Letter: the Rossland Pool
Dear Mayor and Council,
The recent report in the Trail Times has created a lot of concern in the community – https://www.trailtimes.ca/ home/committee-recommends- rossland-pool-be-phased-out- 7484322 . There is also an extensive history not covered in that press report. Suffice to say, any recreation facility requires a heavy subsidy. The curling club stand as another example, with just a few dozen people using it. In comparison, the Rossland Recreation Master Plan (2022) on page 24 shows over 6000 visits to the Rossland pool in 2022.
Meanwhile, it’s not sensible at all to get drawn back into the Trail Regional Recreation system due to the opacity of the accounting, the high user fees proposed by Trail, the lack of visitor counts (by Trail) of Rossland users, etc., and the absence of any capital planning in both Warfield and Trail, each of which also have ageing infrastructure and under-funded capital deficits, issues which the Trail Times missed. Yet the Trail Times piece suggests that either would be the place for Rosslanders to use a pool. It’s a very bad idea to do that, for a lot of reasons, not the least of which is the inconvenience to parents of younger children who need a life skill and the removal of a walkable destination point to learn that life skill. Rossland is supposed to be a full-service community, with walking distance amenities.

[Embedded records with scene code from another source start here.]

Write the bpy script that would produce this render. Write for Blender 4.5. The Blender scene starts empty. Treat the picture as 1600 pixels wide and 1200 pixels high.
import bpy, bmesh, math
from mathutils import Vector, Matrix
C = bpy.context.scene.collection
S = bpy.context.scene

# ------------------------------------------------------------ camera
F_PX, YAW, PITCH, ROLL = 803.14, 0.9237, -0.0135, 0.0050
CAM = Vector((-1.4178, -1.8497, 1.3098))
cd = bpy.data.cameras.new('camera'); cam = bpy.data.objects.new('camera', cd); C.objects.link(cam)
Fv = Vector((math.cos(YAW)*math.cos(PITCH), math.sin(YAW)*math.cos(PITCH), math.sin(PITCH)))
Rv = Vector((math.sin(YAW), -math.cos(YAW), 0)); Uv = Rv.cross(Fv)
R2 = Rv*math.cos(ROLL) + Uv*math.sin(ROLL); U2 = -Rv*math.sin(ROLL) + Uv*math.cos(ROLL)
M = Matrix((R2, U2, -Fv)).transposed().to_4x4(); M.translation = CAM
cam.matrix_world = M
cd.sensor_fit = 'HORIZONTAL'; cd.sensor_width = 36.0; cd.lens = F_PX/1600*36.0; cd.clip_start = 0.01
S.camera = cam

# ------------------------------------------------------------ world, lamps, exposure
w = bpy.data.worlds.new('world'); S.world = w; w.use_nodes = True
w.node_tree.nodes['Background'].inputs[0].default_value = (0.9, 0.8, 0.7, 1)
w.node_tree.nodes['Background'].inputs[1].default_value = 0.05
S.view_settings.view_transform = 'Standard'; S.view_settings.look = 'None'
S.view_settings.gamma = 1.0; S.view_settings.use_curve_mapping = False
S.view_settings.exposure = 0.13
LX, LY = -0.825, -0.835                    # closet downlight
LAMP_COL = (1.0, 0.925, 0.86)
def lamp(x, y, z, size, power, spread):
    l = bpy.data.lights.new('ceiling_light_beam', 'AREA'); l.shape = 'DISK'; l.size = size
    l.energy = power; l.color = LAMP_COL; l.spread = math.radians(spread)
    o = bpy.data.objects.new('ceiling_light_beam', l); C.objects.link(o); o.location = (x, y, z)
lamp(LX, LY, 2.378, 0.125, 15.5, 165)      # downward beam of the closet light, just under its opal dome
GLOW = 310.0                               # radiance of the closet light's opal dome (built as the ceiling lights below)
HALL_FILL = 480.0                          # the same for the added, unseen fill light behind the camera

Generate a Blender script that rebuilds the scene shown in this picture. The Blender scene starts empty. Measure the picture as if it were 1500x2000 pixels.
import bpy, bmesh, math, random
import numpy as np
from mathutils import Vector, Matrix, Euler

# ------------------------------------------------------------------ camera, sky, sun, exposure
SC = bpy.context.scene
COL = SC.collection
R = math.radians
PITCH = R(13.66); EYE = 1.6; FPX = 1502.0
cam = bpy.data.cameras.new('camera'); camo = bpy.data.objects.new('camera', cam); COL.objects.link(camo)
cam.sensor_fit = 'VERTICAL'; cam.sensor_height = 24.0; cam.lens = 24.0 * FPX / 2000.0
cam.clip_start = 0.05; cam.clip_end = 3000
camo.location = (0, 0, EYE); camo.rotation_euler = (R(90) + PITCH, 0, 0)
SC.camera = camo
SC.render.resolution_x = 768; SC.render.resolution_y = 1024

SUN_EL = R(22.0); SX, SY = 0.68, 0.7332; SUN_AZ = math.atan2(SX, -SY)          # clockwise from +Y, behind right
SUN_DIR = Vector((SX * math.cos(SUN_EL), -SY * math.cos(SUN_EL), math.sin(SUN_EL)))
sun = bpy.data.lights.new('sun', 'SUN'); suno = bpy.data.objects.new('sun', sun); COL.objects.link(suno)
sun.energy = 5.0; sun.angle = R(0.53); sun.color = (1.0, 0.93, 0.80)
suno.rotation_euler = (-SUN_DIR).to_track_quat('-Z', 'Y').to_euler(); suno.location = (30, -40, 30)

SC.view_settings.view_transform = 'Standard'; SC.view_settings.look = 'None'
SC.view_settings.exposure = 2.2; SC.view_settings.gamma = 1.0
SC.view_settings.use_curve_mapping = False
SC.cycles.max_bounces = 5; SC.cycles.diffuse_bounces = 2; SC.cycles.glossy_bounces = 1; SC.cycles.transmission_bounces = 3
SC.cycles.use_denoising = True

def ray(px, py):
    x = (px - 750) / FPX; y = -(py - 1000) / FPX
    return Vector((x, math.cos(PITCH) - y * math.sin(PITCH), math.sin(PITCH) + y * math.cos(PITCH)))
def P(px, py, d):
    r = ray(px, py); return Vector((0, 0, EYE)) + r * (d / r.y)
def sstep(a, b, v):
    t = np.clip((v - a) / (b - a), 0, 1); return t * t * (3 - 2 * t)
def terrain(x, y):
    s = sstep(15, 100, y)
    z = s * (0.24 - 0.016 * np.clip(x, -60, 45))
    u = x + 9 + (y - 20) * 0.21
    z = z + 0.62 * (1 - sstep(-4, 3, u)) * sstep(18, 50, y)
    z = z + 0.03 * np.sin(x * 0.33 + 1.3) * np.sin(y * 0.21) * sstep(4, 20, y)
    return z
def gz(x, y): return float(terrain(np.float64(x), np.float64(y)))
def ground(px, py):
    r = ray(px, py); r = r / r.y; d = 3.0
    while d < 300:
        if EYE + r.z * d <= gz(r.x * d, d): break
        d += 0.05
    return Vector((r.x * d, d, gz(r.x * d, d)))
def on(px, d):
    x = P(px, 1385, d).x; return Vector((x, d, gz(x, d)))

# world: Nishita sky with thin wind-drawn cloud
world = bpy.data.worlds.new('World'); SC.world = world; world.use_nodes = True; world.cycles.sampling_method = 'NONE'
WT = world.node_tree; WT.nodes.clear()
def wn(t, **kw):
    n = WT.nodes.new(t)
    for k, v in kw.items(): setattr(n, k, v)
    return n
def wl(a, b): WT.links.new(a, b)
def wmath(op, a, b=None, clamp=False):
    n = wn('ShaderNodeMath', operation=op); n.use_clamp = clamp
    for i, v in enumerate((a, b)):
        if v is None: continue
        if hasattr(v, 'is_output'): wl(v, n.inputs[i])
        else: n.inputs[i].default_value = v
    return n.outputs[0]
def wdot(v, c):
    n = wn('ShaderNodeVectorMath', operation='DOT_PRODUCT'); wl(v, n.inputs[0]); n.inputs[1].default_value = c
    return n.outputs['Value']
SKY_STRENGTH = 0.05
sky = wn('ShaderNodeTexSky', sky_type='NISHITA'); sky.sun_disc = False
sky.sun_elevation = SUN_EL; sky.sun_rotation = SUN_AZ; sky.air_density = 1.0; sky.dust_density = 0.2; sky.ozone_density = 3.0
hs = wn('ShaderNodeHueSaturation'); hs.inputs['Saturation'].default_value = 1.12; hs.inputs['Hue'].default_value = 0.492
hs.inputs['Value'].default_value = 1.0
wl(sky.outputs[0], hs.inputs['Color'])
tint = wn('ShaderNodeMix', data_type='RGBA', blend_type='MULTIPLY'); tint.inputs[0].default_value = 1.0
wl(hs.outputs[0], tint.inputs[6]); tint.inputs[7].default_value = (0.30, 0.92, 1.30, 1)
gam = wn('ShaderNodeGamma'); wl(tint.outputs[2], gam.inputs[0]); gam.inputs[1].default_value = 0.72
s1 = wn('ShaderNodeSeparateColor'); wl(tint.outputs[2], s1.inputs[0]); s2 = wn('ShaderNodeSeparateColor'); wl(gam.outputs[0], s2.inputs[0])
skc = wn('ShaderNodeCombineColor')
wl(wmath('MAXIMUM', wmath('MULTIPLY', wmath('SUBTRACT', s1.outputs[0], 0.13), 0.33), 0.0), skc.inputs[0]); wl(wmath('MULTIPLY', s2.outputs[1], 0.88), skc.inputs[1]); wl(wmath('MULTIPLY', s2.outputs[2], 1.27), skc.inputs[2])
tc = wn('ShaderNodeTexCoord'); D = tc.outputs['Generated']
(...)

Rossland would not be such an easy target for the Trail Times, which cites high taxes here, if there were a balancing context showing those two neighbouring municipalities’ infrastructure deficits. Though the Committee’s report is not yet available (easily at least), it is unfair to portray the pool expenses of $77,000 as exorbitant, and without showing the revenues, perhaps 30% – 40% of costs. Yes, it also needs a band-aid every few years and it is old. But so what. Rossland’s water system shows a $35 million+ deficit and yet there is no Development Cost Charges bylaw after 12 years of four successive Councils’ forfeiture of much needed capital revenues. There’s a really important focus point.
There’s also not a lot of good faith in the two out-of-town alternatives suggested. In an earlier discussion on a regional recreation deal, Trail’s councillors once stated to Rossland’s councillors, “Your hypothetical contribution to the regional recreation will be placed in Trail’s general revenue fund and will support planting flowers in the gulch.”
Rather than looking to chop the pool, perhaps Council can confirm whether the operations crews still plough 33 private driveways, including Feeney Road outside the municipality. It’s not even a legal road, btw. A previous Council restored that free rogue servicing in 2016, so with the budgetary concerns noted here it would make sense to ensure that these operational expenses (running into the hundreds of thousands annually) are hopefully not continuing.
Meanwhile, Rossland’s Council may wish to clarify the Trail Times reporting points and the Committee’s recommendations within a broader context. In short, given the 2022 Recreation Master Plan and the bad history of the Trail regional recreation system, it does not make a lot of sense to close or phase out the Rossland pool.